安全にstressコマンドを実行したい場合、以下の4ステップを踏むことで利用できます。
- --dry-runオプションによる実行前テストの実施
リソースの負荷をかけずに終了します。誤ったオプション指定、負荷をかけるリソースの確認を事前に行い、安全にコマンドを実行するために使用します。
例
# stress --cpu 4 --dry-run - --timeoutオプションによるstressコマンド自動終了の実施
リソースの負荷をかけます。負荷をかける為、暴走する場合があるので負荷テスト期間を指定し自動で終了できるようにします。
※リソースの負荷をかける期間を決めて実行する為にも利用できます。
例
# stress --cpu 4 --timeout 10
※10秒後コマンド実行終了 - 負荷テストしたいリソースへのstressコマンドの正式実行
本番実行です。1.2.のステップを踏んでから負荷テストを実行することで安全に負荷テストを実行できます。
例
<標準実行の場合>
# stress --cpu 4
<バックグランドの場合>
# stress --cpu 4 &
※「&」をつけるとバックグランドで実行します。 - stressコマンド終了(標準実行とバックグラウンド実行の違い)
<標準実行の場合>
コマンドを実行するとプロンプトが返ってこないので、「Ctrl+C」で終了します。
<バックグランドの場合>
# kill [stressコマンドのプロセスID]
バックグランド実行はプロンプトが返ってきて他の操作ができるようになります。
実行時に表示されたプロセスIDだけをkillしてもstressコマンドは完全に終了しません。

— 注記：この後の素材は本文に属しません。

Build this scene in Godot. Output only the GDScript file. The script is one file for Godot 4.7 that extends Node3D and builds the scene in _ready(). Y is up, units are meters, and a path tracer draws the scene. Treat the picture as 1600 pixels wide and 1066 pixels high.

「ps -ef |grep stress」コマンドを実行して稼働しているもう一つのstressコマンドのプロセスを終了してください。
主要5つのサンプルコマンド
1.4つのCPUプロセスを生成してCPU負荷をかける
stress --cpu 2
■実行結果
3つあるCPUのうち2つのCPUに負荷をかけています。
2.メモリ負荷テストを行う(各プロセスが1024MBのメモリを使用)
stress --vm 2 --vm-bytes 1024M
■実行結果
約1024Mのメモリを消費させています。
3.I/O負荷テストを行う(4つのI/Oプロセス)
stress --io 4
■実行結果
I/O待機プロセスを4つ生成しCPUのシステムモードへの負荷とシステム全体への割り込み負荷をかけています。
4.ディスク書き込み負荷をかける(3つのプロセス)
stress --hdd 3
■実行結果
3つのプロセスを稼働させて書込み処理(I/O)を実行し負荷をかけています。
5.複数の負荷を同時にかける(CPU、メモリ、I/O)
stress --cpu 2 --hdd 3 --vm 2 --vm-bytes 1024M
■実行結果
CPU負荷、メモリ消費、書込み処理(I/O)を同時に行って、それぞれのリソースに負荷をかけています。